The People’s Redemption Party, (PRP) is demanding immediate issuance of ‘Certificate of Return’ to Honorable Dayabu Chiroma, the party’s candidate for Darazo/Ganuuwa Federal Constituency of Bauchi State in Nigeria. In pursuit of the demand, the party has fired a protest letter to the country’s election management body, the Independent National Electoral Commission, (INEC).
The June 9th, 2019 letter signed by Alhaji Falalu Bello, the party’s National Chairman himself, situated the demand in the ruling by Justice Bello Kawu of the Federal Capital Territory, (FCT) High Court May 16th, 2019 ordering INEC to issue the certificate to candidates who came second in the election into five constituencies of Bauchi State. “On the strength of the aforesaid Order by Honorable Justice Bello Kawu made since May 16th, 2019, our Honourable Dayabu Chiroma should have since been issued his Certificate of Return”, the statement said.
Wondering why the commission which the PRP credited with responding promptly to such cases previously has not done so this time, the PRP said that has denied Honourable Chiroma joining and taking his rightful place in the 9th National Assembly scheduled to be inaugurated Tuesday, June 11th 2019.
This is a letter that is bound to evoke ideological sentiments across Nigeria in that the PRP that was the main driver of progressive politics in Nigeria’s Second Republic won not one governor four decades thereafter. For even as much as it has shrunk in strength, it retains its radical appeal to many members of the elite, including the aristocracy. No less than a dozen traditional rulers, led by the Sultan of Sokoto himself were at the Jigawa State Government’s Talakawa Summit in 2008, in spite of the very short notice to some of them.
Memories are fresh of its abolition of the Jangali and Haraji taxes in two key northern states of Kano and Kaduna in 1979 as well as the agro-industrial strategy put on the table by the Kaduna State Government that time. In spite of the progressive decline of its electoral capacity and ideological coherence as at 2007, the government of Jigawa State led by Alhaji Sule Lamido, a legatee of the party, was able to declare as at September 2007 that nobody went to bed hungry in the state on account of extreme poverty. The declaration was based on the government policy of a monthly stipend to physically challenged persons considered to occupy the weakest link in the poverty chain. The payment had its own controversies but since the monthly stipend was more than the $2 a day at which the World Bank pegged extreme poverty, the government at the time felt it was justified.
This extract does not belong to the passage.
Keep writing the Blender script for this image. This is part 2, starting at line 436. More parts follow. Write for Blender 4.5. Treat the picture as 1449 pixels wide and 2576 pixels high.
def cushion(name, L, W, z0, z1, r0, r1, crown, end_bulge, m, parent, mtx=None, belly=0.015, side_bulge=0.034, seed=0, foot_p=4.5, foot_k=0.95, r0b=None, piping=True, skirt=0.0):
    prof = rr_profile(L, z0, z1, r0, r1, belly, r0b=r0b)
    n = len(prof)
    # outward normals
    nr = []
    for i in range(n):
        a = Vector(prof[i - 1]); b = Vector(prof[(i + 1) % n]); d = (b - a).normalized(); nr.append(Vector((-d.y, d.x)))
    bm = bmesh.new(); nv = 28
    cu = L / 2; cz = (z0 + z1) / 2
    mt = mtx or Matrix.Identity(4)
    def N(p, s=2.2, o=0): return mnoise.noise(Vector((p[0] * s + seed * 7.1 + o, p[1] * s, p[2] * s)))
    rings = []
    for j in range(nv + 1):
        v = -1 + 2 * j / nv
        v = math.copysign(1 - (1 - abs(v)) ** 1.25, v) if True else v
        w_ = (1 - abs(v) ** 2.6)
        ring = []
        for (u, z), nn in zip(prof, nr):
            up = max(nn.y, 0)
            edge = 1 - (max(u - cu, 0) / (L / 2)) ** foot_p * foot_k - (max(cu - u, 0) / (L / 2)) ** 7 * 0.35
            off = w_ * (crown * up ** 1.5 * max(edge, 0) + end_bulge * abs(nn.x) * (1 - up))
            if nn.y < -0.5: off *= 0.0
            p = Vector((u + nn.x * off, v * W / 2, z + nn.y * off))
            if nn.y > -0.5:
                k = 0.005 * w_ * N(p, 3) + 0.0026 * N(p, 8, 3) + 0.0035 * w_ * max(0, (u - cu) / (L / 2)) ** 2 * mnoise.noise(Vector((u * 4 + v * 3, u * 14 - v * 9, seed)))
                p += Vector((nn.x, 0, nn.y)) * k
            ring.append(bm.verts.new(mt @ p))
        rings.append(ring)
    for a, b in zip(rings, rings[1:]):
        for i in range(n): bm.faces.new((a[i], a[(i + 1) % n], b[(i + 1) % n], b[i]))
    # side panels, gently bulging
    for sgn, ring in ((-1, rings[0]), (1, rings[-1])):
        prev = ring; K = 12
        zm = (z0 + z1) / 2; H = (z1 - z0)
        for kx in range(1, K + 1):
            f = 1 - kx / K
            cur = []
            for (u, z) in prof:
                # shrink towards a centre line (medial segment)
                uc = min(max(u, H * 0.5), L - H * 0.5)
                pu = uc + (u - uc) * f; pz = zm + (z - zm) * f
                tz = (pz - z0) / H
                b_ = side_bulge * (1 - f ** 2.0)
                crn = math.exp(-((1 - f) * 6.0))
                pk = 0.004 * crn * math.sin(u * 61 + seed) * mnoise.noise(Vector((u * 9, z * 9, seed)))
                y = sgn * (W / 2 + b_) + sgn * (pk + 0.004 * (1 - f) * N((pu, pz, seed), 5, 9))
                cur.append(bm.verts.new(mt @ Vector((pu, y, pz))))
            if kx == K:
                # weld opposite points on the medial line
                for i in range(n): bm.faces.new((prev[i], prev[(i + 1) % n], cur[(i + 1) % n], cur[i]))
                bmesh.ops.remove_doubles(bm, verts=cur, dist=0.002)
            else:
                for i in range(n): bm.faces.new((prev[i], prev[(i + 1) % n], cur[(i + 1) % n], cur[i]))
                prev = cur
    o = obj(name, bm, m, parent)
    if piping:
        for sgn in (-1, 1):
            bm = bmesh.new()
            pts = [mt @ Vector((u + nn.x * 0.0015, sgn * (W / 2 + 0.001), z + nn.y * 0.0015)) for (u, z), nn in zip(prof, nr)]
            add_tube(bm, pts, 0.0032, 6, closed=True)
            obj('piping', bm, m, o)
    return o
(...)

There is a feeling that, in the absence of political parties of such ideological orientation and practices, Nigerian politics has been reduced to formalities. Hence the concern this letter to INEC is bound to generate even as it is not clear why the PRP is only making the demand a few days to the inauguration of the House of Representations since it had the court judgment since mid May. It must have been expecting automatic compliance with the judgment.